Thank you very much for the details and conclusions, Rituu.

It is a useful roadmap!

Comment by Mary Muthoni Nderitu on March 18, 2016 at 12:45

Thanks Rituu, the discussants also talked about statistics and true data in informing policy engagement, as a basis in programming and as a reference point since there are many varied datas from different agencies to a particular geographic location.

Comment by Silvia Salinas Mulder on March 18, 2016 at 10:17

Thanks Rituu and also thanks Sarah, we worked in the same direction, I just wanted to post a Spanish translation....Great we are building language bridges, that help to build other bridges so that NONE IS LEFT BEHIND!!!

Gracias Rituu y también gracias Sarah, trabajamos en la misma dirección, yo justamente iba a colbar una traducción al español....Excelente que estemos construyendo puentes de idioma, que ayudan a construir otros puentes, para que NADIE SE QUEDE ATRÁS!!!
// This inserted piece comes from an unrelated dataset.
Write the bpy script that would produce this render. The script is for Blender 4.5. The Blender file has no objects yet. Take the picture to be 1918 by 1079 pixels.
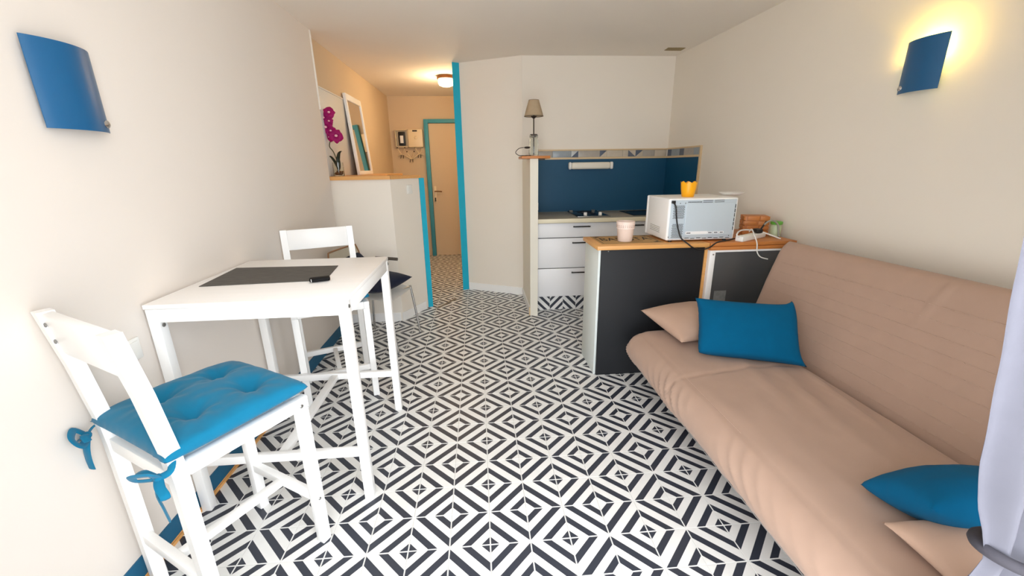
import bpy, bmesh, math, random
from mathutils import Matrix, Vector, noise
random.seed(7)
S = bpy.context.scene
COL = S.collection
PI = math.pi

# ------------------------------------------------------------------ camera
cam_d = bpy.data.cameras.new('camera')
cam = bpy.data.objects.new('camera', cam_d)
COL.objects.link(cam)
cam_d.sensor_fit = 'HORIZONTAL'
cam_d.sensor_width = 36
cam_d.lens = 14.3416
cam_d.clip_start = 0.02
def cam_matrix():
    p, y, r = 0.290144655, 0.0768532171, -0.0151126641
    f = Vector((math.sin(y) * math.cos(p), math.cos(y) * math.cos(p), -math.sin(p)))
    rt = Vector((math.cos(y), -math.sin(y), 0))
    up = rt.cross(f)
    R = rt * math.cos(r) + up * math.sin(r)
    U = -rt * math.sin(r) + up * math.cos(r)
    m = Matrix((R, U, -f)).transposed().to_4x4()
    m.translation = Vector((0.0038, -1.2584, 1.4314))
    return m
cam.matrix_world = cam_matrix()
S.camera = cam

# ------------------------------------------------------------------ daylight and exposure
S.view_settings.view_transform = 'Standard'
S.view_settings.look = 'None'
S.view_settings.gamma = 1
S.view_settings.use_curve_mapping = False
S.view_settings.exposure = 2.06
S.cycles.use_denoising = True
S.cycles.max_bounces = 12
S.cycles.diffuse_bounces = 8
S.cycles.sample_clamp_indirect = 6
W = bpy.data.worlds.new('sky')
S.world = W
W.use_nodes = True
bgn = W.node_tree.nodes['Background']
bgn.inputs[0].default_value = (0.95, 0.975, 1.0, 1)
bgn.inputs[1].default_value = 1.7

ld = bpy.data.lights.new('window_portal', 'AREA')      # portal: guides sky sampling through the open window wall
ld.shape = 'RECTANGLE'; ld.size = 1.84; ld.size_y = 2.36
ld.cycles.is_portal = True
lo = bpy.data.objects.new('window_portal', ld); COL.objects.link(lo)
lo.location = (0.325, -1.24, 1.18)
lo.rotation_euler = (math.radians(90), 0, 0)

# ------------------------------------------------------------------ materials
def lin(c):
    return tuple(((x / 255) / 12.92 if x / 255 <= 0.04045 else ((x / 255 + 0.055) / 1.055) ** 2.4) for x in c) + (1,)
MATS = {}
def mat(name, rgb, rough=0.6, var=0.0, vscale=4.0, bump=0.0, bscale=60.0, metal=0.0, spec=0.5, stretch=None, sheen=0.0, coat=0.0, detail=3.0):
    m = bpy.data.materials.new(name); m.use_nodes = True
    nt = m.node_tree; N = nt.nodes; L = nt.links
    b = N['Principled BSDF']
    col = lin(rgb)
    b.inputs['Base Color'].default_value = col
    b.inputs['Roughness'].default_value = rough
    b.inputs['Metallic'].default_value = metal
    b.inputs['Specular IOR Level'].default_value = spec
    if sheen: b.inputs['Sheen Weight'].default_value = sheen
    if coat: b.inputs['Coat Weight'].default_value = coat
    tc = N.new('ShaderNodeTexCoord'); src = tc.outputs['Object']
    if stretch:
        mp = N.new('ShaderNodeMapping'); mp.inputs['Scale'].default_value = stretch
        L.new(src, mp.inputs[0]); src = mp.outputs[0]
    if var:
        n = N.new('ShaderNodeTexNoise'); n.inputs['Scale'].default_value = vscale; n.inputs['Detail'].default_value = detail
        L.new(src, n.inputs['Vector'])
        mx = N.new('ShaderNodeMix'); mx.data_type = 'RGBA'
        mx.inputs[6].default_value = tuple(c * (1 - var) for c in col[:3]) + (1,)
        mx.inputs[7].default_value = tuple(min(1, c * (1 + var)) for c in col[:3]) + (1,)
        L.new(n.outputs['Fac'], mx.inputs[0]); L.new(mx.outputs[2], b.inputs['Base Color'])
    if bump:
        n2 = N.new('ShaderNodeTexNoise'); n2.inputs['Scale'].default_value = bscale; n2.inputs['Detail'].default_value = 4
        L.new(src, n2.inputs['Vector'])
        bp = N.new('ShaderNodeBump'); bp.inputs['Strength'].default_value = bump; bp.inputs['Distance'].default_value = 0.35 / bscale
        L.new(n2.outputs['Fac'], bp.inputs['Height']); L.new(bp.outputs[0], b.inputs['Normal'])
    MATS[name] = m
    return m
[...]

Comment by Sarah Zapata Pimentel on March 18, 2016 at 8:33

Aqui les va en español.

Comment by Sarah Zapata Pimentel on March 18, 2016 at 8:31

Estos son los puntos clave de lo que compartieron en la reunión de alto nivel realizada del 15 al 17 de Marzo, 2016; en Nueva York el marco del foro para evaluar los Objetivos de Desarrollo Sostenibles con un enfoque de equidad y género.
Resumen preparado gracias a: Andrea Cook, María Bustelo , Michael Bamberger , Florencia Etta , Rosario Cárdenas y Thomas Schwandt

- Proceso de cambio no es lineal , es muy complejo .
Desafío consistirá en medir la vulnerabilidad
Con la evaluación tenemos que ser críticos e ir más allá de la integración, no solo de la mujer, sino también, la voz de los Homosexuales , indígenas , migrantes , refugiados ( Una mujer indígena de edad está entre las más discriminadas)
¿Cómo se va a evaluar la sostenibilidad?
La complejidad en Evaluación- complejidad no es nuevo... es una forma de vida
No omitir consecuencias no deseados
Delimitar fronteras en la evaluación
Ampliar los involucrados en Evalgender, muchas personas están tratando de motivar sobre evaluación a- Los parlamentarios, los evaluadores, las OSC, la ONU, el mundo académico, Estadísticos, entre otros.
Todos los stakeholders, o interesados debemos tomar parte en la evaluación de los ODS.
No dejar a nadie detrás es muy importante, pero un gran desafío
Acciones participativas son fundamentales para que el proceso de evaluación sea un proceso de transformación
Capacidades que hay que agregar y cuales actores necesitan mas formación y donde provienen los recursos.
Las herramientas cualitativas son importantes, ademas son culturalmente sensibles
La creación de canales de comunicación entre las diferentes partes interesadas en la evaluación
La colaboración es punto clave para la amplificación de los evaluadores de impacto tendrá en la evaluación de los ODS.
La evaluación es crítica social sobre las expectativas desafiantes, para reconocer que la evaluación necesita el pensamiento crítico
La evaluación es la empresa social - institucionalización de la evaluación en las políticas y en los programas de gobierno
Democratizar evaluación: qué perspectivas cuentan, que está dentro, que está fuera
Cada evaluación es un acto político. Los indicadores son política y la elección de los indicadores es política
2030 es un contrato social entre los titulares de derechos y los responsables políticos; Esto tiene experiencia en la promoción del contrato.

Comment by Beryl Leach on March 18, 2016 at 5:31

Dear Rituu:

Huge thanks for such a helpful and thorough summary.  I'm very glad that you could be there and for your tireless commitment to information sharing.  I read this list as a call to action.